* **PROBLEM DESCRIPTION**
Copy out the line that contains "Write part 2", the line that contains "-0.6, 4.9).build('wall_right', M_DWALL))", and every line between them, exactly, and nothing else.

— BEGIN INFORMATION SHOWN —

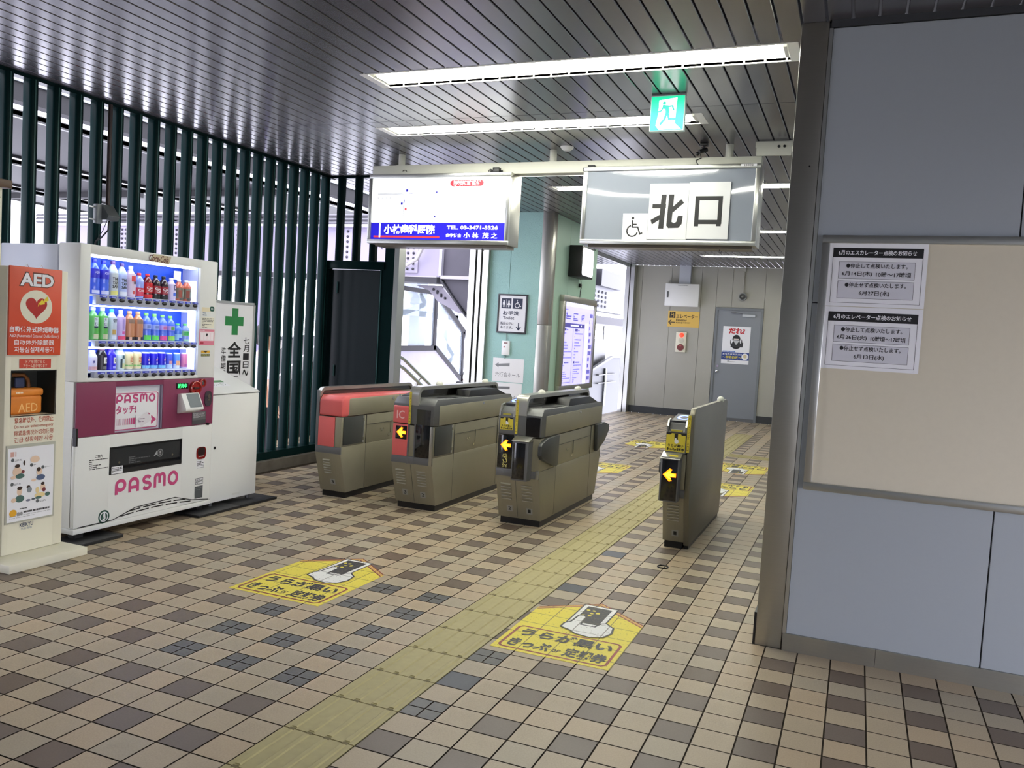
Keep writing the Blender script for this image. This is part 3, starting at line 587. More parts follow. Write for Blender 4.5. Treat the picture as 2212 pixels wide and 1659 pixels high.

— END INFORMATION SHOWN —
— BEGIN INFORMATION SHOWN —

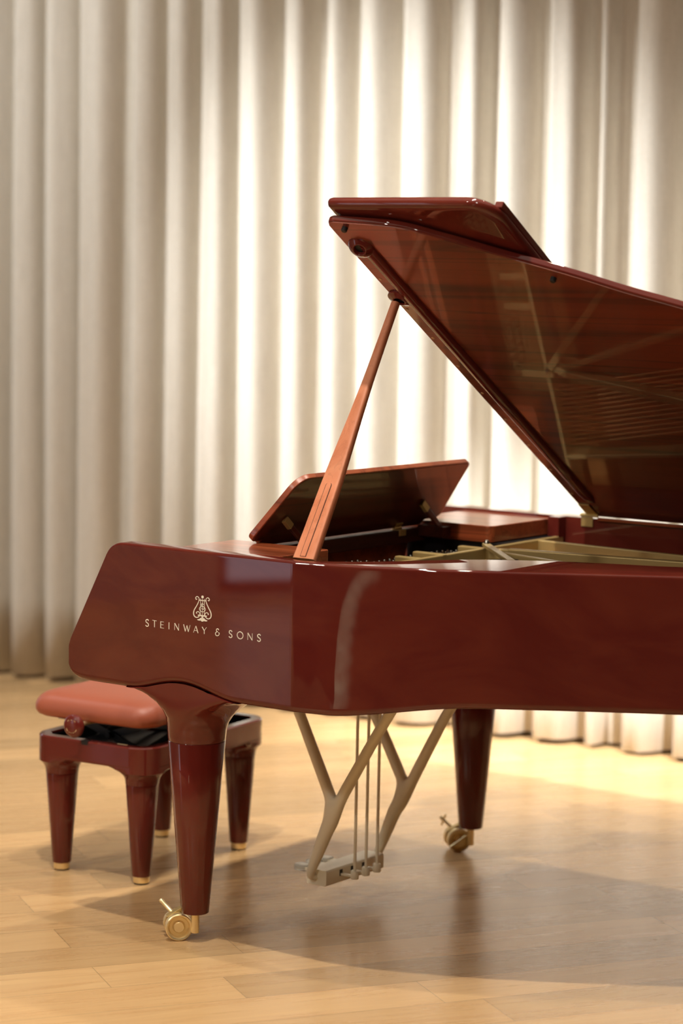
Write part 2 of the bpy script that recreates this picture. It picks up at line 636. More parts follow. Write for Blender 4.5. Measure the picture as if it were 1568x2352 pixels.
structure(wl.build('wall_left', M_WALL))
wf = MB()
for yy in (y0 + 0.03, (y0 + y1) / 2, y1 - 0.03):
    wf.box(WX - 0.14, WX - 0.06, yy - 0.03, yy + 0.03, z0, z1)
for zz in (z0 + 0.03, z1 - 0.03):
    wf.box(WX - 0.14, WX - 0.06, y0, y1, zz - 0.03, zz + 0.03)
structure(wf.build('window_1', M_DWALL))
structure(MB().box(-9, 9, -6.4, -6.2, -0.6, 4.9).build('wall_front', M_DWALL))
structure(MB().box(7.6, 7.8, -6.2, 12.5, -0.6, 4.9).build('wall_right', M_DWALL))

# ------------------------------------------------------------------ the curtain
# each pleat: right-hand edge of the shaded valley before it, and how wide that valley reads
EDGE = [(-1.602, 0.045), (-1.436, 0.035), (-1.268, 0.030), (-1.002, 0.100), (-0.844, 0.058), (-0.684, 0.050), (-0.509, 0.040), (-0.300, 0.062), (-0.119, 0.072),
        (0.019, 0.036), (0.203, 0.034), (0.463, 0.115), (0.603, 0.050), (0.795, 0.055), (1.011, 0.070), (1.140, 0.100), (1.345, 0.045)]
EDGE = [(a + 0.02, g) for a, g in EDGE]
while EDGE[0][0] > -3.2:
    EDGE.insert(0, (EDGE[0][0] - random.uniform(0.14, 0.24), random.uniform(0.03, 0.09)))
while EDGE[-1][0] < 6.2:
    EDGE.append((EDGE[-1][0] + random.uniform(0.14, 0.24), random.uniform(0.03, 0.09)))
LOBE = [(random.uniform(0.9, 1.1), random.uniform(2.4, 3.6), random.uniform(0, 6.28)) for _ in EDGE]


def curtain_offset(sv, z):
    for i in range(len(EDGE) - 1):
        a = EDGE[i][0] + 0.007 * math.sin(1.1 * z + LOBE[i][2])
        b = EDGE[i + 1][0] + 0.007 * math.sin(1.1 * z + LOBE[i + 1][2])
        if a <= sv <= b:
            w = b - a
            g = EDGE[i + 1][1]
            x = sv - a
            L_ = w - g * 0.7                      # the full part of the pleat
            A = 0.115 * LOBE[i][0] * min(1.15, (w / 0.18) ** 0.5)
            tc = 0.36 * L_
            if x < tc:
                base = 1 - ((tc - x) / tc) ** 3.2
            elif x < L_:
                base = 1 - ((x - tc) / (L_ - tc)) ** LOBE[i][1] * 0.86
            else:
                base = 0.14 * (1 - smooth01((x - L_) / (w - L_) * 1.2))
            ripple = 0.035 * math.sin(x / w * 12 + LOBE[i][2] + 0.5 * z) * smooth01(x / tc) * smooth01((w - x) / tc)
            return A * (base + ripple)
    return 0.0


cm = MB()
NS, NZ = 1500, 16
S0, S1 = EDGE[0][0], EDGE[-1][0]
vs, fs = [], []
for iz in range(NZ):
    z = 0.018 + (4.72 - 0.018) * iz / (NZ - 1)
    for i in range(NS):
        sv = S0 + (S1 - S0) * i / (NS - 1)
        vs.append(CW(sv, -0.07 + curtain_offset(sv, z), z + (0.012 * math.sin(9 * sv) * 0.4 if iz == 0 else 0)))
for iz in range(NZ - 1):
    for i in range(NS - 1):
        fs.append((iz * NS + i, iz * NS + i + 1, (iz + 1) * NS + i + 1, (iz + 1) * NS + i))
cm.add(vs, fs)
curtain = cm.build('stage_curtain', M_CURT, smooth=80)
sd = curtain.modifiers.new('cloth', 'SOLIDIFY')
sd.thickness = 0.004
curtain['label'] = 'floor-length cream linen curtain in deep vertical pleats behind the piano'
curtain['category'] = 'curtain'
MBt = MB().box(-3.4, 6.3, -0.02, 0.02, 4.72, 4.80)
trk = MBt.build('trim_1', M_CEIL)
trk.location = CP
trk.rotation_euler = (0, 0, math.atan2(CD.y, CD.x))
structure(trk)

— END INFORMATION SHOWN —

* **ANSWER TO THIS EXERCISE**
Write part 2 of the bpy script that recreates this picture. It picks up at line 636. More parts follow. Write for Blender 4.5. Measure the picture as if it were 1568x2352 pixels.
structure(wl.build('wall_left', M_WALL))
wf = MB()
for yy in (y0 + 0.03, (y0 + y1) / 2, y1 - 0.03):
    wf.box(WX - 0.14, WX - 0.06, yy - 0.03, yy + 0.03, z0, z1)
for zz in (z0 + 0.03, z1 - 0.03):
    wf.box(WX - 0.14, WX - 0.06, y0, y1, zz - 0.03, zz + 0.03)
structure(wf.build('window_1', M_DWALL))
structure(MB().box(-9, 9, -6.4, -6.2, -0.6, 4.9).build('wall_front', M_DWALL))
structure(MB().box(7.6, 7.8, -6.2, 12.5, -0.6, 4.9).build('wall_right', M_DWALL))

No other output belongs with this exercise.